■ **Task instructions**: Print the listing in its entirety and exactly, leaving out images.

:::::

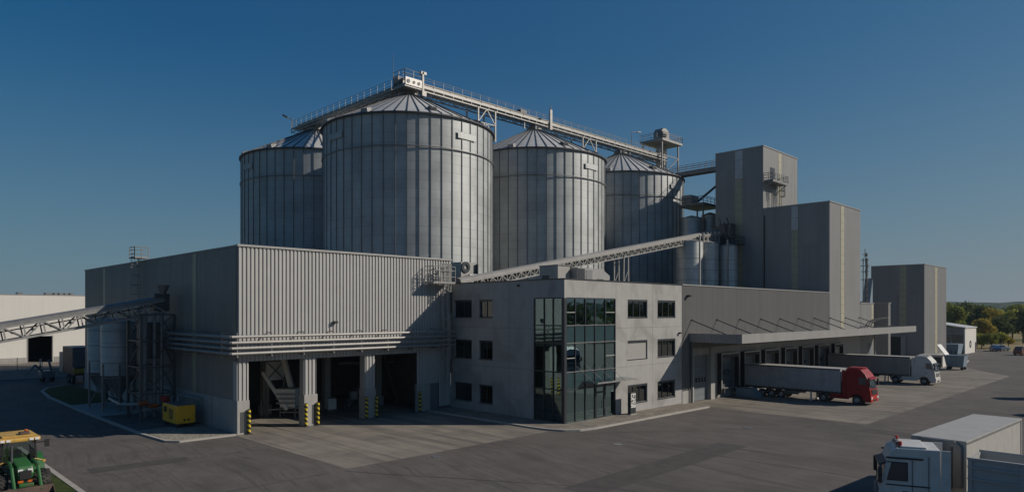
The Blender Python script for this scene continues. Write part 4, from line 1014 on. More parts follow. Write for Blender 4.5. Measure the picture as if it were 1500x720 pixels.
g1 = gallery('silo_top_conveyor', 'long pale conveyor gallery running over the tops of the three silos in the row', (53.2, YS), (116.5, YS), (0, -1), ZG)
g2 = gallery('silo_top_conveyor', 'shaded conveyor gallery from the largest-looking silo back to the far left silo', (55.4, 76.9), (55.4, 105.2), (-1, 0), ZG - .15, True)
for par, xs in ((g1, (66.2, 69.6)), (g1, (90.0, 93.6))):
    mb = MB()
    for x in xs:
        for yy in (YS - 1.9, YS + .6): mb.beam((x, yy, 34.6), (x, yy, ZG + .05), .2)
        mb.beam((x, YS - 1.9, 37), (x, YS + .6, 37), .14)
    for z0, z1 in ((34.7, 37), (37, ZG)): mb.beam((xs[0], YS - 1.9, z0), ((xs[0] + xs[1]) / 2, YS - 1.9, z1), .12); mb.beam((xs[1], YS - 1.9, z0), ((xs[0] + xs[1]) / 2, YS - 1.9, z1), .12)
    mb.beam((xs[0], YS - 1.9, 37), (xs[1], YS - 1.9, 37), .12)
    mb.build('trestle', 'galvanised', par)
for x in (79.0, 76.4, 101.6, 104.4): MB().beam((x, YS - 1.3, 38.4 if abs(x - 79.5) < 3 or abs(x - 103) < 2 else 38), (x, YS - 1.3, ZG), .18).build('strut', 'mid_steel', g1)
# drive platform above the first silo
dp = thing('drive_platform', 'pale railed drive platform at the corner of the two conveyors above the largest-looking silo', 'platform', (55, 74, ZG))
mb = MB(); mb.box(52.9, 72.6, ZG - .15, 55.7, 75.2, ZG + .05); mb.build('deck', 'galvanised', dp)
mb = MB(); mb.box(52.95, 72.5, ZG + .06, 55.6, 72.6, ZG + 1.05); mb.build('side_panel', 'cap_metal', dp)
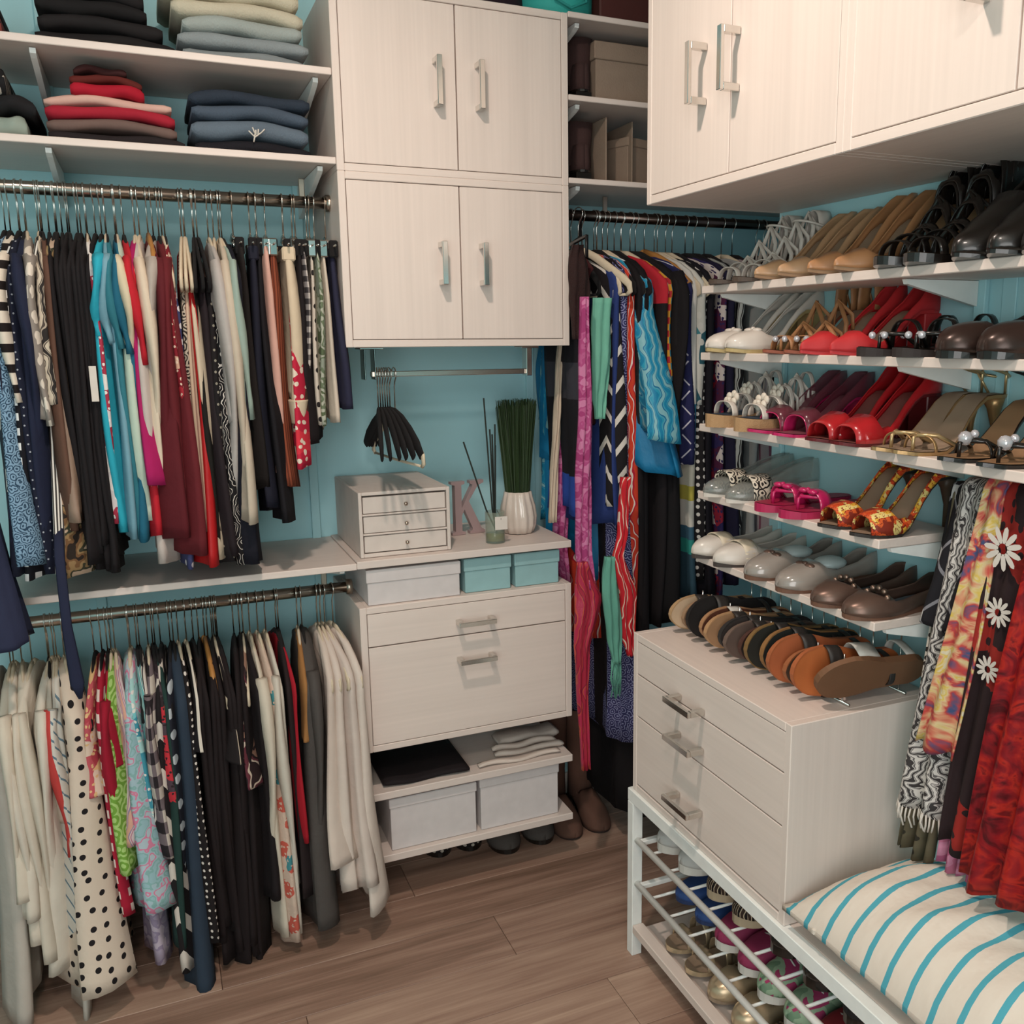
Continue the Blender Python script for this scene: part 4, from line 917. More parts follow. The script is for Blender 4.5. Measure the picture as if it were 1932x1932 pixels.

:::::

■ **Full output**:
The Blender Python script for this scene continues. Write part 4, from line 1014 on. More parts follow. Write for Blender 4.5. Measure the picture as if it were 1500x720 pixels.
g1 = gallery('silo_top_conveyor', 'long pale conveyor gallery running over the tops of the three silos in the row', (53.2, YS), (116.5, YS), (0, -1), ZG)
g2 = gallery('silo_top_conveyor', 'shaded conveyor gallery from the largest-looking silo back to the far left silo', (55.4, 76.9), (55.4, 105.2), (-1, 0), ZG - .15, True)
for par, xs in ((g1, (66.2, 69.6)), (g1, (90.0, 93.6))):
    mb = MB()
    for x in xs:
        for yy in (YS - 1.9, YS + .6): mb.beam((x, yy, 34.6), (x, yy, ZG + .05), .2)
        mb.beam((x, YS - 1.9, 37), (x, YS + .6, 37), .14)
    for z0, z1 in ((34.7, 37), (37, ZG)): mb.beam((xs[0], YS - 1.9, z0), ((xs[0] + xs[1]) / 2, YS - 1.9, z1), .12); mb.beam((xs[1], YS - 1.9, z0), ((xs[0] + xs[1]) / 2, YS - 1.9, z1), .12)
    mb.beam((xs[0], YS - 1.9, 37), (xs[1], YS - 1.9, 37), .12)
    mb.build('trestle', 'galvanised', par)
for x in (79.0, 76.4, 101.6, 104.4): MB().beam((x, YS - 1.3, 38.4 if abs(x - 79.5) < 3 or abs(x - 103) < 2 else 38), (x, YS - 1.3, ZG), .18).build('strut', 'mid_steel', g1)
# drive platform above the first silo
dp = thing('drive_platform', 'pale railed drive platform at the corner of the two conveyors above the largest-looking silo', 'platform', (55, 74, ZG))
mb = MB(); mb.box(52.9, 72.6, ZG - .15, 55.7, 75.2, ZG + .05); mb.build('deck', 'galvanised', dp)
mb = MB(); mb.box(52.95, 72.5, ZG + .06, 55.6, 72.6, ZG + 1.05); mb.build('side_panel', 'cap_metal', dp)
Continue the Blender Python script for this scene: part 4, from line 917. More parts follow. The script is for Blender 4.5. Measure the picture as if it were 1932x1932 pixels.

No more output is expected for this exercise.